# Written instruction
Your task is to reproduce word for word the lines running from the line containing "The Blender Python" to the line containing "[(1.42,.22),(3.12,.22),(3.12,.36),(1.42,.36)], trim, .008)", inclusive. Nothing else belongs in the answer.

# Stored records
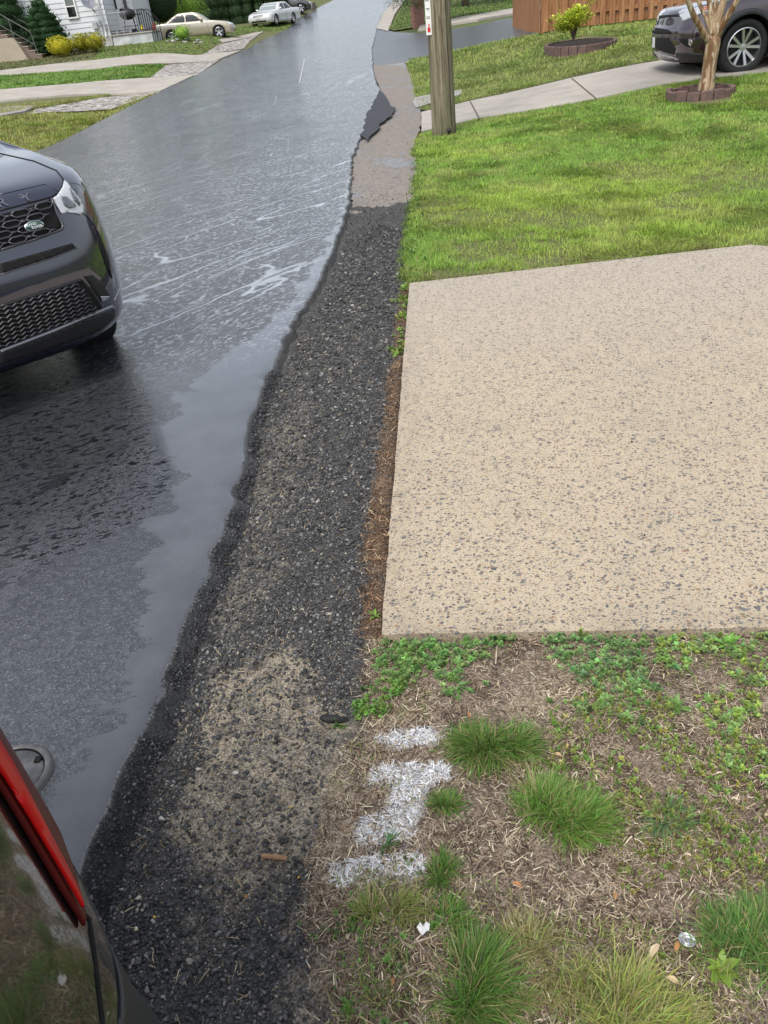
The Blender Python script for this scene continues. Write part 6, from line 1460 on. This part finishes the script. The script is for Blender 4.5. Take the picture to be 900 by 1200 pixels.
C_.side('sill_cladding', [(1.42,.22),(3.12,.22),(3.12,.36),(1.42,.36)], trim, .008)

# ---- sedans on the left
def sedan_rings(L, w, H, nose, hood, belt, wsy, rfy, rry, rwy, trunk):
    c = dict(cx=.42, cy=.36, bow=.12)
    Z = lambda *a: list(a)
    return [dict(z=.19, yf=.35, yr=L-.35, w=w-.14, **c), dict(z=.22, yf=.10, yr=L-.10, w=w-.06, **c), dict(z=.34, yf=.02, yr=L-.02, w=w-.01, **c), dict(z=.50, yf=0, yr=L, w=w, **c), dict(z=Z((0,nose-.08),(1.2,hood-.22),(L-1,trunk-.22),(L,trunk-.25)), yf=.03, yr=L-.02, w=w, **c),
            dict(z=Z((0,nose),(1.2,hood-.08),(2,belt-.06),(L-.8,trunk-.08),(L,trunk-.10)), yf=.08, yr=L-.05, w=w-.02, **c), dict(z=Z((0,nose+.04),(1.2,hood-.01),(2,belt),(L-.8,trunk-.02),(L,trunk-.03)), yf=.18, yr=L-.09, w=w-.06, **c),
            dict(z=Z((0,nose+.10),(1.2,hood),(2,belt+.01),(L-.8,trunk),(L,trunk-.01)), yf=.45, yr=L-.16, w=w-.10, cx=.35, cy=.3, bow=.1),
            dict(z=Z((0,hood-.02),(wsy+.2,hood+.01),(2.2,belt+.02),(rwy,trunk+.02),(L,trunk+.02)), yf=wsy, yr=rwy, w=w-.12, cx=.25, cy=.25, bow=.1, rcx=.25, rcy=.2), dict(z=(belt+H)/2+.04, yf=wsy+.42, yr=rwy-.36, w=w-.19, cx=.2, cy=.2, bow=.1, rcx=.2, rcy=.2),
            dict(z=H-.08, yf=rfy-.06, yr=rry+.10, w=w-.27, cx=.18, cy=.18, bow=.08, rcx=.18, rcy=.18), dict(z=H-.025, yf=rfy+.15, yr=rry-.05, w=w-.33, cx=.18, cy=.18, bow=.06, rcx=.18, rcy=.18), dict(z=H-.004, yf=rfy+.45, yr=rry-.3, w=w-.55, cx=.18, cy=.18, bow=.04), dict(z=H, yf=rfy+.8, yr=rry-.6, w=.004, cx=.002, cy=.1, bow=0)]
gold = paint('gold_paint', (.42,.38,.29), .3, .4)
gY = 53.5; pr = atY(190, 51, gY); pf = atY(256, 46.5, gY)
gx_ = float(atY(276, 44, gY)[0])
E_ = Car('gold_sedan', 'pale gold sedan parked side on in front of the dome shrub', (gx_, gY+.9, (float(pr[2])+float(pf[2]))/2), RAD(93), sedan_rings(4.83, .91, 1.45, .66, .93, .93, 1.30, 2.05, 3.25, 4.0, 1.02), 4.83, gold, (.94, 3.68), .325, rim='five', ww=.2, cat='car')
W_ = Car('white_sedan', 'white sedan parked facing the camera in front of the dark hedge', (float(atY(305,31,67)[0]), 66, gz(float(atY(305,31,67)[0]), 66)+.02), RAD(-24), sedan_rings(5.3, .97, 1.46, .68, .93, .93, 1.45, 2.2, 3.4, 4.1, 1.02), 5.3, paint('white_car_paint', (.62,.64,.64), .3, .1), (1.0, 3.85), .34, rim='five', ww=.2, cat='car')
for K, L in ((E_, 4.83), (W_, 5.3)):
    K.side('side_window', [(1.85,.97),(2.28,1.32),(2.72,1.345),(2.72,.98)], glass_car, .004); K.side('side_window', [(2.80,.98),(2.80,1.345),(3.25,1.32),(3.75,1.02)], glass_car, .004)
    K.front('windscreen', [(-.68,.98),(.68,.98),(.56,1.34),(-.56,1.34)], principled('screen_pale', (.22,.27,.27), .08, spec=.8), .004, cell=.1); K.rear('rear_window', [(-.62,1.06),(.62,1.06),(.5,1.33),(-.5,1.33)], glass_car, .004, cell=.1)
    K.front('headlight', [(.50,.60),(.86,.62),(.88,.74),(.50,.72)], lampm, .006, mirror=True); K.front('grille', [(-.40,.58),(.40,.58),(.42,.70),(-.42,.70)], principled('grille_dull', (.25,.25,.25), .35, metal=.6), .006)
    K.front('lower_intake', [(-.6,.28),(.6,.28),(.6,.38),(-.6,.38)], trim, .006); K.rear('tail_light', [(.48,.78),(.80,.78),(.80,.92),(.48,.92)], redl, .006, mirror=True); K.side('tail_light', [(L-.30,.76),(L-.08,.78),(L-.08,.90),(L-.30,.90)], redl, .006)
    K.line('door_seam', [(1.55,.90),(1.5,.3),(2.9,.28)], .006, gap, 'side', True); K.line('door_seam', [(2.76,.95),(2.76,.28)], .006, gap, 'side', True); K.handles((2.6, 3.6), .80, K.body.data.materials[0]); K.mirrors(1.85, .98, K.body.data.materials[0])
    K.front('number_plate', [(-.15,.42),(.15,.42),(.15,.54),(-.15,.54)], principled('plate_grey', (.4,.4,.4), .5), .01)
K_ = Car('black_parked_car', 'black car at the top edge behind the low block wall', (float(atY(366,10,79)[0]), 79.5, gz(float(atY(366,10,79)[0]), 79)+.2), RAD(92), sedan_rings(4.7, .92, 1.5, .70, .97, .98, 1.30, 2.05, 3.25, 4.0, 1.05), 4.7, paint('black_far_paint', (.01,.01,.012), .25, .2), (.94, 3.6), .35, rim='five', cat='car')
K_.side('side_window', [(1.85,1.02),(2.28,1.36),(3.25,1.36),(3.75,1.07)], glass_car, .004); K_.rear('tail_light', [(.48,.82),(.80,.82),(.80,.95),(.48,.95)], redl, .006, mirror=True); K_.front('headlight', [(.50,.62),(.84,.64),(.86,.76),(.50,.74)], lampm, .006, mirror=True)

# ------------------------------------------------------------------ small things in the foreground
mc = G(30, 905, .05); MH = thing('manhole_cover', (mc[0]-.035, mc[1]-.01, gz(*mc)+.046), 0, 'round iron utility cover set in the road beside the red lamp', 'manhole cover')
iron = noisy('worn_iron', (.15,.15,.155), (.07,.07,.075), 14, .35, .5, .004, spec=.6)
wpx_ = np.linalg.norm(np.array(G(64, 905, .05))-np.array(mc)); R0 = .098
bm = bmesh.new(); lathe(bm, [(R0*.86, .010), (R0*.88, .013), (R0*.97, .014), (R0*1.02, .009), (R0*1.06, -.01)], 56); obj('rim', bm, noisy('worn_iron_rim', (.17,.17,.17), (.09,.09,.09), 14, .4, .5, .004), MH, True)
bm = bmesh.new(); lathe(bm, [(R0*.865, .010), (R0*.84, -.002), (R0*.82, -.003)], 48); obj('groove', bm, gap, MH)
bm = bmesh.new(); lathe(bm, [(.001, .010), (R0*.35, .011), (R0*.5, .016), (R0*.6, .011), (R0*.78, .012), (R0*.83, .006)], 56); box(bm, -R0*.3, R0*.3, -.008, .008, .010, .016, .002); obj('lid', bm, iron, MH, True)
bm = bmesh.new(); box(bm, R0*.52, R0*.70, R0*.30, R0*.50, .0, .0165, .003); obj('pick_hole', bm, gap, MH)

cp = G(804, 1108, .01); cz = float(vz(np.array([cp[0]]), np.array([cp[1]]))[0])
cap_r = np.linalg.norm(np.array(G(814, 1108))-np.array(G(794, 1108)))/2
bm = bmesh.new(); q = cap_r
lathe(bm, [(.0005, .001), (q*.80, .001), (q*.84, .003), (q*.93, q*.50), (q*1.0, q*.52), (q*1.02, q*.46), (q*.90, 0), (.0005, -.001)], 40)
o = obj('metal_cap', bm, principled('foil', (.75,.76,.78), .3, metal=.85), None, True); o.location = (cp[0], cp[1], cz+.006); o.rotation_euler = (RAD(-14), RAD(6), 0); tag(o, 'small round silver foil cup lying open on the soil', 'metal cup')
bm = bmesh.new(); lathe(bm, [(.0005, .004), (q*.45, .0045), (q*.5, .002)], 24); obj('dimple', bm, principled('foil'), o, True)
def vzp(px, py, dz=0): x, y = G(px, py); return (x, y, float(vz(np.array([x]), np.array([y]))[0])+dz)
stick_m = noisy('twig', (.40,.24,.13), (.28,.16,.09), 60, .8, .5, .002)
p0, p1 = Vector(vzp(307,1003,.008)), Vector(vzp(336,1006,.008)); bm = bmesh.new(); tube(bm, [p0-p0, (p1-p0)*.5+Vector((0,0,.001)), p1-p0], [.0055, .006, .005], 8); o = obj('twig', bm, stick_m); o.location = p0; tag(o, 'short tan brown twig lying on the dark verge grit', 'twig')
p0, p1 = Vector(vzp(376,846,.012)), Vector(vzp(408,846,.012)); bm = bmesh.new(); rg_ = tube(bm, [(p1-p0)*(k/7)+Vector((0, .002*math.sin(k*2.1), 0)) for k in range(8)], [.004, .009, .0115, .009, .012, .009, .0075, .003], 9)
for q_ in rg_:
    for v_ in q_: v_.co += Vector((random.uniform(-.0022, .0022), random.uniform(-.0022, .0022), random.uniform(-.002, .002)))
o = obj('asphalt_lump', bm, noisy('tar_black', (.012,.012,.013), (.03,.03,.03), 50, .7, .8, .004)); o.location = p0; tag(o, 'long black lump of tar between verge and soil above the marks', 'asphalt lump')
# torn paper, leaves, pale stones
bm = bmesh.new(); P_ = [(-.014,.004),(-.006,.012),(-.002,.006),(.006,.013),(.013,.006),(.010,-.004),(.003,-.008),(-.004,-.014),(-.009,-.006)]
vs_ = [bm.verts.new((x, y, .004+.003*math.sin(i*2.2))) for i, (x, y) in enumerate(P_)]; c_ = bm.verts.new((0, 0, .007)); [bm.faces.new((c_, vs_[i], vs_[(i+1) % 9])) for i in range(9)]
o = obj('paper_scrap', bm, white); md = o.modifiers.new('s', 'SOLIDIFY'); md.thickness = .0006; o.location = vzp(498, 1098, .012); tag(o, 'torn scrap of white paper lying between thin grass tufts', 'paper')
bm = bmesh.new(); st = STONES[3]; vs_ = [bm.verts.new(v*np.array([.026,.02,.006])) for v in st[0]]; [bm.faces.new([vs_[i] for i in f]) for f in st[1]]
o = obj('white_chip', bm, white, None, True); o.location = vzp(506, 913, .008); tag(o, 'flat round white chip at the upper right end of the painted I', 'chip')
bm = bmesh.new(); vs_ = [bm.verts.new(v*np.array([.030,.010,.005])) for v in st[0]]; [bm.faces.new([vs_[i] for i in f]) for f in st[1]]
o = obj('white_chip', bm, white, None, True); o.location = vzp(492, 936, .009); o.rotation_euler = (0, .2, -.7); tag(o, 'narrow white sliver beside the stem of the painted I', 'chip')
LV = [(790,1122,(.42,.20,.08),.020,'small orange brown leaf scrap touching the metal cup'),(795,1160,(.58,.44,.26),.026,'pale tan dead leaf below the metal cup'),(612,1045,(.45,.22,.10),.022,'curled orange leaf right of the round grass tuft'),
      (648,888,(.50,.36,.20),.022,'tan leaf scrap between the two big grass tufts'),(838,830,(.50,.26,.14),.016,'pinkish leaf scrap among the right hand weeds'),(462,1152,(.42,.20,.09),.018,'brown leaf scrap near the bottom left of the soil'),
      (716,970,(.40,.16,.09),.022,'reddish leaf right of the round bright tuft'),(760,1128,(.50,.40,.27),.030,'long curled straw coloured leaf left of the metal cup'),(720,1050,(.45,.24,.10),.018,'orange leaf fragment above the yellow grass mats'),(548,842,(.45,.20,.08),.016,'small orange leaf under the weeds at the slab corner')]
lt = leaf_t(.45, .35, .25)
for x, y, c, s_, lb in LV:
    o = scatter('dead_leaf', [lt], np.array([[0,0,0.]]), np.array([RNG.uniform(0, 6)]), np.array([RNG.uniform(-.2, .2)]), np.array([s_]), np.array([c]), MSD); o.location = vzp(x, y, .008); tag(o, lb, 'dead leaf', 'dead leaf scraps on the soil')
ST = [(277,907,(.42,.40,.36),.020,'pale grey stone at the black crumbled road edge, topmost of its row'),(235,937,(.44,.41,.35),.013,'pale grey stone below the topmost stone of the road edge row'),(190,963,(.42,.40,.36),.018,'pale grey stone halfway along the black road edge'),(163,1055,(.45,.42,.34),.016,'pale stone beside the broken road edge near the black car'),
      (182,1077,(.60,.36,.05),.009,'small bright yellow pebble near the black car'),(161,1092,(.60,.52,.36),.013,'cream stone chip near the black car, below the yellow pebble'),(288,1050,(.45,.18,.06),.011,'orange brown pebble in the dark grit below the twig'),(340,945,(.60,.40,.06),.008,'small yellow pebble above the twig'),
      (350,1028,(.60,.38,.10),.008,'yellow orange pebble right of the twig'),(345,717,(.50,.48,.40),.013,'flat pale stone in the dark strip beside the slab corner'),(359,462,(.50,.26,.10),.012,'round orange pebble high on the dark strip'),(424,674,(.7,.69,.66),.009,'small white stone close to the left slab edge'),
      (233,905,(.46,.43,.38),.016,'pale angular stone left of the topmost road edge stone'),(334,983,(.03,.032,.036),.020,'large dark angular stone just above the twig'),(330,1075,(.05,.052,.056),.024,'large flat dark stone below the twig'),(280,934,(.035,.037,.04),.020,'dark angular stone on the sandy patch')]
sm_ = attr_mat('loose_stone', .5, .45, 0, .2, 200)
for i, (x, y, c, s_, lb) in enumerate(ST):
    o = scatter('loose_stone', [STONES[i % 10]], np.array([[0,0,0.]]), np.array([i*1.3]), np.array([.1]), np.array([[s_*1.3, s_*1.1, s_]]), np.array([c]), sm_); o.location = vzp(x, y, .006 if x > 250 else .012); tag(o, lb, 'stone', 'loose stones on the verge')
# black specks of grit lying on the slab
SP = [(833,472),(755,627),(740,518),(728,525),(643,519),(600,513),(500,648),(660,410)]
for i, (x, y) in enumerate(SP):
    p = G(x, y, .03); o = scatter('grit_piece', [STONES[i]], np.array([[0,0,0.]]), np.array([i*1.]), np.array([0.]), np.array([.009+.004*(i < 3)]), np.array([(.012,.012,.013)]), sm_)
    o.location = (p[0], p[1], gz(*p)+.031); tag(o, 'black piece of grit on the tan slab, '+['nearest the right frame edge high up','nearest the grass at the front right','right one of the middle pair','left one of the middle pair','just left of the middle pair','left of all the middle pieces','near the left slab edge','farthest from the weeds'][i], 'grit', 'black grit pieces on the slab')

...

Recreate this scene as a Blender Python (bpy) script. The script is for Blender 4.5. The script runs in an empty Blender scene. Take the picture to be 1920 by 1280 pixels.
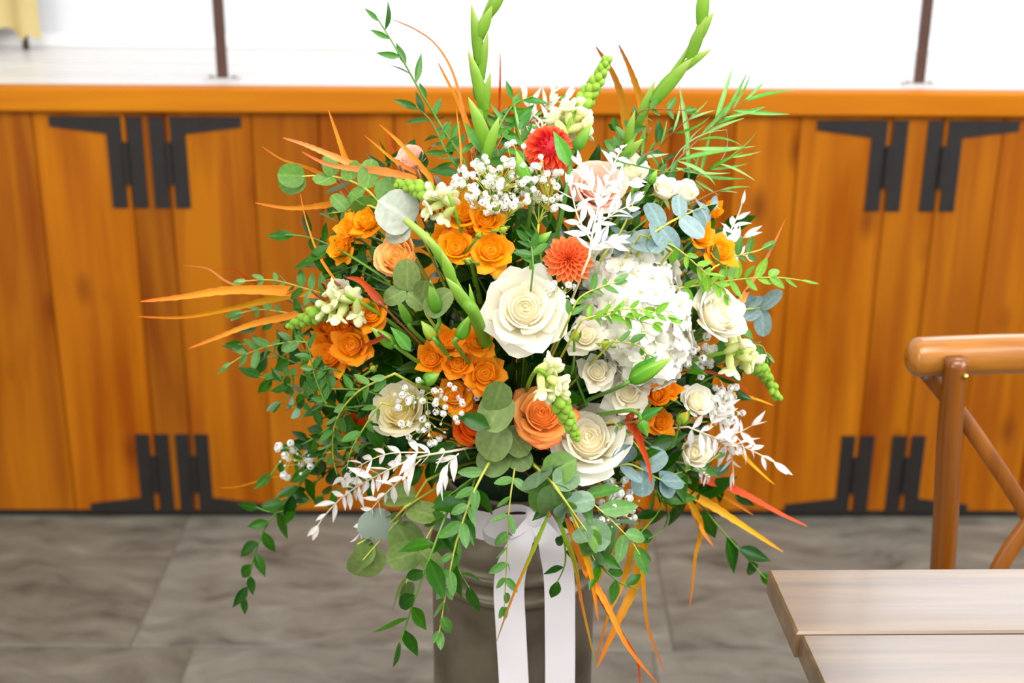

--

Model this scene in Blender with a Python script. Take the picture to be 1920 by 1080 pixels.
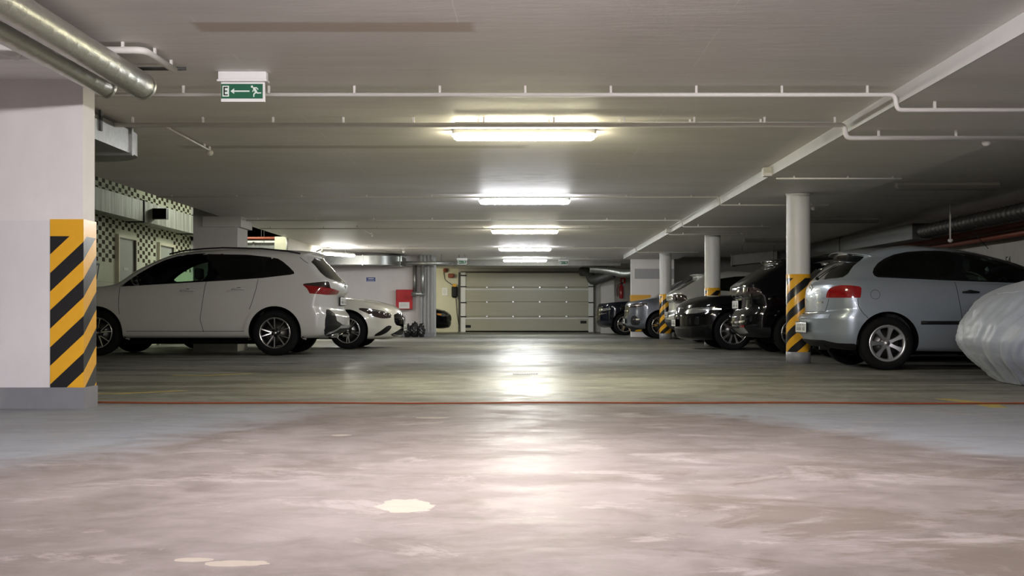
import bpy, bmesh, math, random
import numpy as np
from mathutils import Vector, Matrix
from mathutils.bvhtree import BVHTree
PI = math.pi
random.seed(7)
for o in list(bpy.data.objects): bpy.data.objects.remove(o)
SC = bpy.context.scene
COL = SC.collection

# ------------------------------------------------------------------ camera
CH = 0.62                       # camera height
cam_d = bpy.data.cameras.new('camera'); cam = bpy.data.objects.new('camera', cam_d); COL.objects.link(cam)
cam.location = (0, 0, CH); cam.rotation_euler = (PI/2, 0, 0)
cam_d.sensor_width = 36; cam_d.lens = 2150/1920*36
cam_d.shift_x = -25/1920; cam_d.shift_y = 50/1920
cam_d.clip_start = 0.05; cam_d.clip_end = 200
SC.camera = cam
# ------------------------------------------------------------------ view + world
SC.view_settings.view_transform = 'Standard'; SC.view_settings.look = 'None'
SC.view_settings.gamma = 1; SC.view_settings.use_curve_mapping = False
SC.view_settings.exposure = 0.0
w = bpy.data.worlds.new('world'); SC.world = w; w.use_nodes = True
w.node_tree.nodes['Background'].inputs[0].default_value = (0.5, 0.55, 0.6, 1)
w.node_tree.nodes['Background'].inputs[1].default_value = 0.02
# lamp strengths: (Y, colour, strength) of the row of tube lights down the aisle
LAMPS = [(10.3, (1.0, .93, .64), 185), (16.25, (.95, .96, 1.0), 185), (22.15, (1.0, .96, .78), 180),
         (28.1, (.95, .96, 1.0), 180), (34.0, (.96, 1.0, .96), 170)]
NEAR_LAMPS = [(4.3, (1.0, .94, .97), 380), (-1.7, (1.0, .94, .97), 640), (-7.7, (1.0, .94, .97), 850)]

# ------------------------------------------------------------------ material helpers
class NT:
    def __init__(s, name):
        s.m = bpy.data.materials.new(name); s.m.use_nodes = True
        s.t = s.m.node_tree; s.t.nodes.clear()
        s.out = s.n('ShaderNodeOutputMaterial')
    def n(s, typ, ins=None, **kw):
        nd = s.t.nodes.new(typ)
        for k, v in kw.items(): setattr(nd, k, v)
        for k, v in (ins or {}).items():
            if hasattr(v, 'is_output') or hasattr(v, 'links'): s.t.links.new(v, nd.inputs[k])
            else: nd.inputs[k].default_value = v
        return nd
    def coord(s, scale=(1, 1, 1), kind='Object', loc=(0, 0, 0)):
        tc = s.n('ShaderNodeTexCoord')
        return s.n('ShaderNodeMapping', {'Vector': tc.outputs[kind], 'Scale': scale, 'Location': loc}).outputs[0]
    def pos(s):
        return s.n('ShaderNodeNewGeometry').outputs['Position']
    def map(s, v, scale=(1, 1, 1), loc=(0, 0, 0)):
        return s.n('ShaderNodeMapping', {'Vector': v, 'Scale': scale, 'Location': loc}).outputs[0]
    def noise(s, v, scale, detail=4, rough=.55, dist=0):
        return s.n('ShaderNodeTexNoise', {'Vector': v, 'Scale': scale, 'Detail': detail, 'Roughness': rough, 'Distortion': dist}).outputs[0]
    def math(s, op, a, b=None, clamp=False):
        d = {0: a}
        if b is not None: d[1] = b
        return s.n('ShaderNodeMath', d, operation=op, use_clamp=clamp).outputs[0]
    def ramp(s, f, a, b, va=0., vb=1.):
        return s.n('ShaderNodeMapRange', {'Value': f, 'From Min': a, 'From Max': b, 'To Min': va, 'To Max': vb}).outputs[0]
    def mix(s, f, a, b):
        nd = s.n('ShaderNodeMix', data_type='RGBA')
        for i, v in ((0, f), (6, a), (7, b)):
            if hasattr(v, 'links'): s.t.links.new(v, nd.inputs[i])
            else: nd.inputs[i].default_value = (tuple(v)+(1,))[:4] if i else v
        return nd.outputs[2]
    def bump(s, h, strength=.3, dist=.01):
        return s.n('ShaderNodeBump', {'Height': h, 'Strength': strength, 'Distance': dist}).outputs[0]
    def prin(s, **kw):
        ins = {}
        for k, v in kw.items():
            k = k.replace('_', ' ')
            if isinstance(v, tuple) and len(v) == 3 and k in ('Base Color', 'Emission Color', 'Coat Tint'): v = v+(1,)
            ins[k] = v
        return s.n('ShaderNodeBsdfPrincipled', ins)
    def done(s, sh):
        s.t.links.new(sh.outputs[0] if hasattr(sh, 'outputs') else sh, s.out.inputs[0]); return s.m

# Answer
The Blender Python script for this scene continues. Write part 6, from line 1460 on. This part finishes the script. The script is for Blender 4.5. Take the picture to be 900 by 1200 pixels.
C_.side('sill_cladding', [(1.42,.22),(3.12,.22),(3.12,.36),(1.42,.36)], trim, .008)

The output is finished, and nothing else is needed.